━━━ Data records ━━━
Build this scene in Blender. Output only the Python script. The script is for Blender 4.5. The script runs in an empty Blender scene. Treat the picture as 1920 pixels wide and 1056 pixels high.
━━━
━━━ Data records ━━━
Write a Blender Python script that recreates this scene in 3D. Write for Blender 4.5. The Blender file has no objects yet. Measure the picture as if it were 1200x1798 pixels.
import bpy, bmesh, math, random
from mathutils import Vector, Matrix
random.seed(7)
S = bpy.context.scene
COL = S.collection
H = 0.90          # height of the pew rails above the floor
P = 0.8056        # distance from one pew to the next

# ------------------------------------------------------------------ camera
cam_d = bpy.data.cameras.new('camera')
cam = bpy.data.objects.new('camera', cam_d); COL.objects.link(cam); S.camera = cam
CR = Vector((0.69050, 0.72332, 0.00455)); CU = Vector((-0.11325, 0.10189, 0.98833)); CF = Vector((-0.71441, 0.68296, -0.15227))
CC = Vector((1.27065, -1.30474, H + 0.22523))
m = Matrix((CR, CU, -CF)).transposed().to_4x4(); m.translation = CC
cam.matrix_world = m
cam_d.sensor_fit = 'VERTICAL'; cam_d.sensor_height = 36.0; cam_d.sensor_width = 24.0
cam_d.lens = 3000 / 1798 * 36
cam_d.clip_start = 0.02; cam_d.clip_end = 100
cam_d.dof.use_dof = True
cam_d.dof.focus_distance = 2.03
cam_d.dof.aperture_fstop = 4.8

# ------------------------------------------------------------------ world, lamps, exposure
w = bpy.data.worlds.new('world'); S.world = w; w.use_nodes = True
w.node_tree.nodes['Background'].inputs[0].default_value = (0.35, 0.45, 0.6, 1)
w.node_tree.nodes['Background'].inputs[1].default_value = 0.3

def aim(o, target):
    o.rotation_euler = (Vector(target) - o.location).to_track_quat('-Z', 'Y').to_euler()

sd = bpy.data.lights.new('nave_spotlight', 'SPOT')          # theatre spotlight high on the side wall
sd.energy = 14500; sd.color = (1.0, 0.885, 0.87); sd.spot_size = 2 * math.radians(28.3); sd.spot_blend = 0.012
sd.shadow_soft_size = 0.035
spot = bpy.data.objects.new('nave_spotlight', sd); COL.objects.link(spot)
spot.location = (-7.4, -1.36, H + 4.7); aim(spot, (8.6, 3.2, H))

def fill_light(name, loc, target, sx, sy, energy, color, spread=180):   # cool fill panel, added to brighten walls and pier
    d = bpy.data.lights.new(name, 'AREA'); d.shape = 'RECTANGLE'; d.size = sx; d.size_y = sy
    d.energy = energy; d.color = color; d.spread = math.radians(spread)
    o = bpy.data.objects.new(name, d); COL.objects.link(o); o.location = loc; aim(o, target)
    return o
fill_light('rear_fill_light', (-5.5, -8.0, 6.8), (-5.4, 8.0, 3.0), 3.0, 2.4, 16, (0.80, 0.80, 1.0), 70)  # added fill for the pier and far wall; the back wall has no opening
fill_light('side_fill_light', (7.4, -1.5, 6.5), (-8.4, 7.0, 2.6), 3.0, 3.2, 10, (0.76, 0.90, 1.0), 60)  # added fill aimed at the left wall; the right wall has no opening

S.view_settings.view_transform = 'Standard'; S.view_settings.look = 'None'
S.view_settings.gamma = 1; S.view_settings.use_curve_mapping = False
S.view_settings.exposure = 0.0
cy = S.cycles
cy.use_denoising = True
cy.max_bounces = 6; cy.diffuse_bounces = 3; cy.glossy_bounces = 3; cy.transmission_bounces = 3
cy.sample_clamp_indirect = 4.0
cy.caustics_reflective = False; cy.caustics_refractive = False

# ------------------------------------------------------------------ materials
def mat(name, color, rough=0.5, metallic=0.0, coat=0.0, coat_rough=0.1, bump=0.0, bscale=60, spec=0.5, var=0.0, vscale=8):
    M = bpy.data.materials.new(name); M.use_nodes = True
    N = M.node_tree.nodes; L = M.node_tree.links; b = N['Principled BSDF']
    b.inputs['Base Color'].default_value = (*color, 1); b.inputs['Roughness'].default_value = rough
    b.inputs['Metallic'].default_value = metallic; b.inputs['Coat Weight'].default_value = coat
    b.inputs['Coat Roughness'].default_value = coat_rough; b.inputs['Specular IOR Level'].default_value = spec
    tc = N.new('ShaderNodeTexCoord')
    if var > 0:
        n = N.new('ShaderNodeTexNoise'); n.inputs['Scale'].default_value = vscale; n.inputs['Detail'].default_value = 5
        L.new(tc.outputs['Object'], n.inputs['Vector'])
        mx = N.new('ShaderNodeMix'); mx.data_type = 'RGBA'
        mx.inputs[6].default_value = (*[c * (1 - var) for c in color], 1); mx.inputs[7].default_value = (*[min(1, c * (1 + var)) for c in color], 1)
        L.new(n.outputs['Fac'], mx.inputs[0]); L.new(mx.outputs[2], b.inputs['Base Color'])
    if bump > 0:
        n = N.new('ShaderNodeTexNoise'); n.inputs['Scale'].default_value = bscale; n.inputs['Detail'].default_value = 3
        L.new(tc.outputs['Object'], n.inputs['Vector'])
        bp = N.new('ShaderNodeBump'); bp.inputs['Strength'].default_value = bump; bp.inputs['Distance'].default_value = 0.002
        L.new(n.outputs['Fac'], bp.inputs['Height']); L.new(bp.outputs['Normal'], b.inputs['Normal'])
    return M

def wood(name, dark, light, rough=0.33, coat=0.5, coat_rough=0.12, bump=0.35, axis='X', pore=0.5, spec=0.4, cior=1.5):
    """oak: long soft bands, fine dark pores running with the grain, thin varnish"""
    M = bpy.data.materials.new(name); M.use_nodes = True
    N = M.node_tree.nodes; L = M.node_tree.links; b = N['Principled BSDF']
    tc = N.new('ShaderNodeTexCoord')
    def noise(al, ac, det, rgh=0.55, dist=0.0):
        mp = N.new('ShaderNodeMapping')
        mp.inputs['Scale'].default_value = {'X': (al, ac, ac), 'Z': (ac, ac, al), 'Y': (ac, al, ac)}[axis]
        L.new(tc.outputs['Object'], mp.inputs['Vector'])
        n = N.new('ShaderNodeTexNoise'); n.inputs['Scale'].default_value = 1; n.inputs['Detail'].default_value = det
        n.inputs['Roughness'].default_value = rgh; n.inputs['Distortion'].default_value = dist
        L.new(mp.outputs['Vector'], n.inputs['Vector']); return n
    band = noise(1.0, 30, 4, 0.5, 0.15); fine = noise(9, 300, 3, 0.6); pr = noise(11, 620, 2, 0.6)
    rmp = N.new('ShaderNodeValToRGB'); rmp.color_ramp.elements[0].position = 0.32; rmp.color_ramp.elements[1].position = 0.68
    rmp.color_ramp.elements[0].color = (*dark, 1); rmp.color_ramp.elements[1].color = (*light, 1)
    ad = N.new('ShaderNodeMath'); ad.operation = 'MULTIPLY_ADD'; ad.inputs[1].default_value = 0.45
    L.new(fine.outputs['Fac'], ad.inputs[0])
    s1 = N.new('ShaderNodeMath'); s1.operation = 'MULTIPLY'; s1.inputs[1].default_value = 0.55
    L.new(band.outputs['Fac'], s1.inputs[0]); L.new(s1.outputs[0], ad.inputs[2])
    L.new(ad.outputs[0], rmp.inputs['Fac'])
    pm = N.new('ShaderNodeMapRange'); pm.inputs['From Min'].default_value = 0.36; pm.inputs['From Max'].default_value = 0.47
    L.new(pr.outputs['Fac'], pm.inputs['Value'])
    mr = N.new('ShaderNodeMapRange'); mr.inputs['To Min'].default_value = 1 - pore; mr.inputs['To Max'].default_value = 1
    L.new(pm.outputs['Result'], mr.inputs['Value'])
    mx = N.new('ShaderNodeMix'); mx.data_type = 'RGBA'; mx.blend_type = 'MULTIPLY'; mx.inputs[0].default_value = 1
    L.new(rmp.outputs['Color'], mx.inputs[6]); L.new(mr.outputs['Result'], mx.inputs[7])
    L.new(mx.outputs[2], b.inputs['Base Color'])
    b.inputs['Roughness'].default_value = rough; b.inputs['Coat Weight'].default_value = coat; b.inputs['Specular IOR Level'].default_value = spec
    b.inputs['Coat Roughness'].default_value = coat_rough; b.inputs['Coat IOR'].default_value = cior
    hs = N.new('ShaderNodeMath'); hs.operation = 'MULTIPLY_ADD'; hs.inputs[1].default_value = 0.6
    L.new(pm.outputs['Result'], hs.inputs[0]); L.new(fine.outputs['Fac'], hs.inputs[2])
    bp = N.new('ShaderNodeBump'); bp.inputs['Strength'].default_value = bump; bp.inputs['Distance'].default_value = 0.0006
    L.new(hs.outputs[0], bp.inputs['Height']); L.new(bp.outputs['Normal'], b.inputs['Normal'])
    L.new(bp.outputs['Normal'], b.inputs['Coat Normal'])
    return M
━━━
Exercise objective: Write the lines again exactly, beginning at the line that has "Write a Blender" and stopping after the line that has "to the next"; include no other lines.

Exercise output:
Write a Blender Python script that recreates this scene in 3D. Write for Blender 4.5. The Blender file has no objects yet. Measure the picture as if it were 1200x1798 pixels.
import bpy, bmesh, math, random
from mathutils import Vector, Matrix
random.seed(7)
S = bpy.context.scene
COL = S.collection
H = 0.90          # height of the pew rails above the floor
P = 0.8056        # distance from one pew to the next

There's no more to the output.